One of the challenges is that the U.S. national security community tends to be fairly insular, Santee said. But others are technical, particularly when it comes to combining Defense Department data with data from outside sources.

For example, commercial satellite operator Intelsat has said warnings of orbital conjunctions — close approaches between operational satellites and other objects — provided by Strategic Command’s Joint Space Operations Center (JSPOC) could be improved with better use of data provided by operators themselves. Because satellite operators frequently maneuver their spacecraft, the JSPOC warnings are not necessarily based on the most up-to-date information.

Commercial operators, through an orbital data-sharing cooperative known as the Space Data Association, have met with Strategic Command to discuss the feasibility of providing experimental service that would enable JSPOC to automatically ingest and process the most up to date position-location data on commercial satellites. The proposal so far has gotten little traction, even though Strategic Command acknowledges it cannot automatically ingest outside information today.

Part of the problem with bringing outside data into JSPOC’s system, Santee said, has to do with cybersecurity concerns.

Santee was not specific, but Defense Department computing systems are under constant attack by increasingly sophisticated hackers, making cybersecurity a top priority, defense officials say. Opening up JSPOC’s system to outside data could potentially open up an avenue to hackers.

Despite these and other challenges, the U.S. government continues to expand its cooperative ties in space situational awareness, primarily with allies but even with potential adversaries. This is in accordance with U.S. President Barack Obama’s January 2011 National Security Space Strategy, which states that shared awareness of the orbital environment will prevent mishaps, misconceptions and mistrust.

In the last few years, the White House has announced a number of data-sharing agreements with other countries including a five-year pact with Canada and other, though more tentative, arrangements with Australia, France and Japan.

Air Force Gen. Robert Kehler, who as commander of Strategic Command has some authority to negotiate space data-sharing agreements with U.S. allies, told reporters here July 12 that six such arrangements are pending. These types of agreements will contribute to the ability to maneuver safely in space, he said.

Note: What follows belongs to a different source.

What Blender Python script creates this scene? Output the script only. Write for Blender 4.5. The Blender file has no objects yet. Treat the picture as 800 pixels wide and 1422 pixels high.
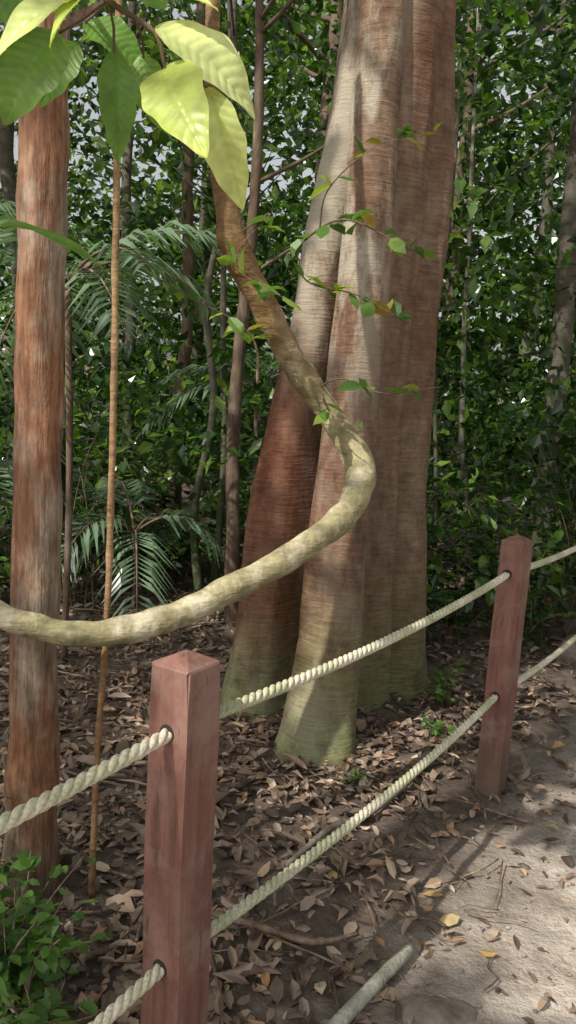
import bpy, math, random, bmesh
import numpy as np
from mathutils import Vector, noise, Matrix
random.seed(7); rng=np.random.default_rng(11)
C=bpy.context.scene.collection
sc=bpy.context.scene
# ------------------------------------------------------------------ materials
def newmat(name):
    m=bpy.data.materials.new(name); m.use_nodes=True
    nt=m.node_tree; nt.nodes.clear()
    return m,nt
def N(nt,t,**kw):
    n=nt.nodes.new(t)
    for k,v in kw.items():
        if k in n.inputs.keys(): n.inputs[k].default_value=v
        else: setattr(n,k,v)
    return n
def ramp(nt,stops,interp='LINEAR'):
    n=nt.nodes.new('ShaderNodeValToRGB'); cr=n.color_ramp; cr.interpolation=interp
    while len(cr.elements)<len(stops): cr.elements.new(.5)
    for e,(p,c) in zip(cr.elements,stops):
        e.position=p; e.color=(c[0],c[1],c[2],1)
    return n
def coords(nt,scale=(1,1,1)):
    tc=N(nt,'ShaderNodeNewGeometry'); mp=N(nt,'ShaderNodeMapping')
    nt.links.new(tc.outputs['Position'],mp.inputs['Vector']); mp.inputs['Scale'].default_value=scale
    return mp.outputs['Vector']
def mixc(nt,fac,a,b,mode='MIX'):
    n=N(nt,'ShaderNodeMix',data_type='RGBA',blend_type=mode)
    L=nt.links
    for i,v in ((0,fac),(6,a),(7,b)):
        if isinstance(v,(int,float)): n.inputs[i].default_value=v
        elif isinstance(v,tuple): n.inputs[i].default_value=(*v,1)
        else: L.new(v,n.inputs[i])
    return n.outputs[2]
def leafmat(name,stops,trans=.35,tcol=(1.6,1.9,.7),rough=.42,spec=.5,nscale=30.):
    m,nt=newmat(name); L=nt.links
    g=N(nt,'ShaderNodeNewGeometry'); r=ramp(nt,stops); L.new(g.outputs['Random Per Island'],r.inputs[0])
    c=r.outputs[0]
    if nscale:
        nz=N(nt,'ShaderNodeTexNoise',Scale=nscale); L.new(coords(nt),nz.inputs['Vector'])
        rr=ramp(nt,[(.3,(.75,.75,.7)),(.7,(1.2,1.2,1.15))]); L.new(nz.outputs[0],rr.inputs[0])
        c=mixc(nt,1.,c,rr.outputs[0],'MULTIPLY')
    p=N(nt,'ShaderNodeBsdfPrincipled',Roughness=rough); p.inputs['Specular IOR Level'].default_value=spec
    L.new(c,p.inputs['Base Color'])
    o=N(nt,'ShaderNodeOutputMaterial')
    if trans>0:
        t=N(nt,'ShaderNodeBsdfTranslucent'); tc=mixc(nt,1.,c,tcol,'MULTIPLY'); L.new(tc,t.inputs['Color'])
        mx=N(nt,'ShaderNodeMixShader'); mx.inputs[0].default_value=trans
        L.new(p.outputs[0],mx.inputs[1]); L.new(t.outputs[0],mx.inputs[2]); L.new(mx.outputs[0],o.inputs[0])
    else: L.new(p.outputs[0],o.inputs[0])
    return m
def bump(nt,h,strength,dist,p):
    b=N(nt,'ShaderNodeBump',Strength=strength,Distance=dist); nt.links.new(h,b.inputs['Height']); nt.links.new(b.outputs[0],p.inputs['Normal'])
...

Audrey Schaffer, a space policy analyst in the office of the deputy assistant secretary of defense for space policy, said the quality of U.S. space situational awareness data provided to other countries has improved significantly in the last few years.

“I think we have actually come a long way in the last couple of years,” Schaffer said during a July 18 panel here on emerging trends in space. “So I think from my perspective, just from a U.S. perspective, it will be really interesting to see how other countries overcome whatever sort of internal process issues that they have to share some of the information that they have more widely … with other countries.”

Michael Listner, a policy consultant with Space Law and Policy Solutions in East Rochester, N.H., said orbital data-sharing agreements will always be constrained by the reality that countries with an interest in working together today could become adversaries in the future.

“My knowledge of the subject is even though we are sharing [space situational awareness data], there are political thoughts that we shouldn’t be sharing as much as we have so far,” Listner said. “And I think that is always going to be a factor in any future sharing agreements.”